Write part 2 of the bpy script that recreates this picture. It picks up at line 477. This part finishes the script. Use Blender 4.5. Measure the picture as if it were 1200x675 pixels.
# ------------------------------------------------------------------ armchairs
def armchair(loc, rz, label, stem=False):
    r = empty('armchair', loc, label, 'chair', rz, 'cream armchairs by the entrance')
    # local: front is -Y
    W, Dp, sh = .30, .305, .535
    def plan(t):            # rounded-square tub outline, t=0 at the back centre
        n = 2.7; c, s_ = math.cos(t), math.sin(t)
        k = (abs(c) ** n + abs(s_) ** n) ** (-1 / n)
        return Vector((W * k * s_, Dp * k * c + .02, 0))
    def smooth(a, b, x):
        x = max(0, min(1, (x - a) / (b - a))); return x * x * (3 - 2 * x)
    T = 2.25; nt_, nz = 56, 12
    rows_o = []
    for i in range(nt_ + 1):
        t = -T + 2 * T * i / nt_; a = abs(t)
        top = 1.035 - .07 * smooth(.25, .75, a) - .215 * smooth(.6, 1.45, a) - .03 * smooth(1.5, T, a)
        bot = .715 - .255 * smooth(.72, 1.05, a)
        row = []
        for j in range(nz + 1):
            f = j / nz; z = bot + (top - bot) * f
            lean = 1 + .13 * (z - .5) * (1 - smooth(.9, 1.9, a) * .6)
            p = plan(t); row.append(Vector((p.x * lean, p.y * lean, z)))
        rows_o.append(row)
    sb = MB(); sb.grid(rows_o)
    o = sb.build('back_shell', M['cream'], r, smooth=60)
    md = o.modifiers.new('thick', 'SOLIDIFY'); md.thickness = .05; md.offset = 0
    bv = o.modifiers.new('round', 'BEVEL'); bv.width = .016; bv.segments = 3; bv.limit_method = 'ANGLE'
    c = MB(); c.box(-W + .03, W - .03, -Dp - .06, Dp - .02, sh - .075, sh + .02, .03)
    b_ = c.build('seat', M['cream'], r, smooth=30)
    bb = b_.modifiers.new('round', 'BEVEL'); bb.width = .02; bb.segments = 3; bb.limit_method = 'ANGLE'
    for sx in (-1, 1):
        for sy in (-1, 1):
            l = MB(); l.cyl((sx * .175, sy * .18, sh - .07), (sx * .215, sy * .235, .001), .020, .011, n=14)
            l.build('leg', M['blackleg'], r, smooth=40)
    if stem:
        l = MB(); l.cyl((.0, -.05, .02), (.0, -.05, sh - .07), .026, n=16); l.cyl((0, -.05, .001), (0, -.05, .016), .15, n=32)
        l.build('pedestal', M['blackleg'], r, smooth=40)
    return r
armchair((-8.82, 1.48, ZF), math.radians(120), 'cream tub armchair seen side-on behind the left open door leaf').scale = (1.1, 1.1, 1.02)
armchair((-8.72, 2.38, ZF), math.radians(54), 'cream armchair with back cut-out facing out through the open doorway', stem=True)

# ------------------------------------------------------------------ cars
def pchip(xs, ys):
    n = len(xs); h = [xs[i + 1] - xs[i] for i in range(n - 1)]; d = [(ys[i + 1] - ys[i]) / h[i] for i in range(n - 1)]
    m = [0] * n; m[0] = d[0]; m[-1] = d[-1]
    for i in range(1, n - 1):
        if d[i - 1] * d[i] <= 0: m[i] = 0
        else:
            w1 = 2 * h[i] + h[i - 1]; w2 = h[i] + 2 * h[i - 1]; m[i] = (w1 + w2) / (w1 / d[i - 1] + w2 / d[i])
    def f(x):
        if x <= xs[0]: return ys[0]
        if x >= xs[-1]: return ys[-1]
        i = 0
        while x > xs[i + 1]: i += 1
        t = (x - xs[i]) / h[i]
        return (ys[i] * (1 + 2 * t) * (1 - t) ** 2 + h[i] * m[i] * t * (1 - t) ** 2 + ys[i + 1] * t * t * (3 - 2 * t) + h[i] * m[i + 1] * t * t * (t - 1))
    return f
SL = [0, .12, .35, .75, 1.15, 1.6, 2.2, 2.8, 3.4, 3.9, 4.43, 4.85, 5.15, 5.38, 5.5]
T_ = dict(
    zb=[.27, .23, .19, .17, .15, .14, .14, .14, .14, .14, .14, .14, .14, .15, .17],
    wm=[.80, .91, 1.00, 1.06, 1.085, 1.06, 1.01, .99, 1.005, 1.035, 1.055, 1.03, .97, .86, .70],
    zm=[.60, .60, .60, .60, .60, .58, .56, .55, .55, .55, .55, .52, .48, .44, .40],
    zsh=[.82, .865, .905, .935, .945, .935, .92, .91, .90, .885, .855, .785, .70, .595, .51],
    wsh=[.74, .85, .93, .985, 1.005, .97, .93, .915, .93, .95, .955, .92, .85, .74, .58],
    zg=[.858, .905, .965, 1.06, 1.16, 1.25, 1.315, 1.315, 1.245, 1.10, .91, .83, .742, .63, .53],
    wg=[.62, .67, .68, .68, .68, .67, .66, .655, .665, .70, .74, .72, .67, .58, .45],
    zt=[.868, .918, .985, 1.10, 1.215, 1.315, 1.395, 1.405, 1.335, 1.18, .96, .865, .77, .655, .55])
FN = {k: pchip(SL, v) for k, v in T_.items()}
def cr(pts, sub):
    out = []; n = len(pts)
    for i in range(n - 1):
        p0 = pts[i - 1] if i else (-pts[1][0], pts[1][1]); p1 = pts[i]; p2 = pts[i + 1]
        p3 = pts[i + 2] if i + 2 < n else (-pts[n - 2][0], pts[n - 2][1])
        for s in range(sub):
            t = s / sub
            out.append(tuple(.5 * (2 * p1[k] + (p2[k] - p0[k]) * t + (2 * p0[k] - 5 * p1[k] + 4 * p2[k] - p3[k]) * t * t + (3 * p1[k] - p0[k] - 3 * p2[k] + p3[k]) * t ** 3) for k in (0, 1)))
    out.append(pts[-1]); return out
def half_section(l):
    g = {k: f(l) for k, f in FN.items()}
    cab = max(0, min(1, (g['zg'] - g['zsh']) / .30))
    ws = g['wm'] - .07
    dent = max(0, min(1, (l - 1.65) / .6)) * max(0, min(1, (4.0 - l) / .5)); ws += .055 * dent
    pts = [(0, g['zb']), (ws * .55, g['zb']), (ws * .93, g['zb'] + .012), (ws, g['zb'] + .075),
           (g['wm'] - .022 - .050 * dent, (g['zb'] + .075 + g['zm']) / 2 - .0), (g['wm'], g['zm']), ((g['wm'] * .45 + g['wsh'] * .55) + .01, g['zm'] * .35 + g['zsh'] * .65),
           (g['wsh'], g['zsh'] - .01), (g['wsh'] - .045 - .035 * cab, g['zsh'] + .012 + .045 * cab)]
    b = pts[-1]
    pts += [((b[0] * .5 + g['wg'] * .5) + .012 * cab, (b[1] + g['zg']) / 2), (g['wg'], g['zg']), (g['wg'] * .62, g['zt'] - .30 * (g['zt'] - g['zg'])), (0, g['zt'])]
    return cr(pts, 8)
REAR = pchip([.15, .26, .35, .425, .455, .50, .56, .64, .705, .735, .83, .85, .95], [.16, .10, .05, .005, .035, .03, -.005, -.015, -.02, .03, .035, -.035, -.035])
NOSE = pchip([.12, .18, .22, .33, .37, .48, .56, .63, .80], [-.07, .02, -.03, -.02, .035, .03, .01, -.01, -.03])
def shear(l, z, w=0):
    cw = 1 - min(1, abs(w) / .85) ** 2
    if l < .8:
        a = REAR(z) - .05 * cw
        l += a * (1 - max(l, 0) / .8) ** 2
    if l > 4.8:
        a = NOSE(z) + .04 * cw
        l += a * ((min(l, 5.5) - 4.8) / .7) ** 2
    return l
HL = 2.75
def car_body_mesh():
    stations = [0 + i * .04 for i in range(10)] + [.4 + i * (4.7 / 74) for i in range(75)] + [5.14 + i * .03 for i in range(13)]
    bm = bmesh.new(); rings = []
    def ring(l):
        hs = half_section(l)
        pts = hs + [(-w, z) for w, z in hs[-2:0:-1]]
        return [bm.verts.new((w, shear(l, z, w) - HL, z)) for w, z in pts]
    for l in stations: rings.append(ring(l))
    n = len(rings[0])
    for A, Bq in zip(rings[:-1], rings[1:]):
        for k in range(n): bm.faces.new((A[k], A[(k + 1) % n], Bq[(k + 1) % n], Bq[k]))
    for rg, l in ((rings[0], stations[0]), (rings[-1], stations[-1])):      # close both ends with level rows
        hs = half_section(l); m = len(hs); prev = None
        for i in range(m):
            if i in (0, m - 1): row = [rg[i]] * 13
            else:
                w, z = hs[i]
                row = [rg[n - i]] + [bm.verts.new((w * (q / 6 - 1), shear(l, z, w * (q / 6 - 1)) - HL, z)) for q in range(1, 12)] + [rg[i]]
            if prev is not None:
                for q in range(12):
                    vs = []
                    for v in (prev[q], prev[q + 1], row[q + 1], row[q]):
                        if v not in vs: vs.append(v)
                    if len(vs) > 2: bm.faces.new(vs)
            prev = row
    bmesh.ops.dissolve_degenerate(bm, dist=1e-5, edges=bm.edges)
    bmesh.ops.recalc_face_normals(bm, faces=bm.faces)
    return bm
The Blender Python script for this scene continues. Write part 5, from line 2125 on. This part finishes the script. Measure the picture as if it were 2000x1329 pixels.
========================================
Search the records for the word "picture" and copy every line where it occurs.

Write part 2 of the bpy script that recreates this picture. It picks up at line 477. This part finishes the script. Use Blender 4.5. Measure the picture as if it were 1200x675 pixels.
The Blender Python script for this scene continues. Write part 5, from line 2125 on. This part finishes the script. Measure the picture as if it were 2000x1329 pixels.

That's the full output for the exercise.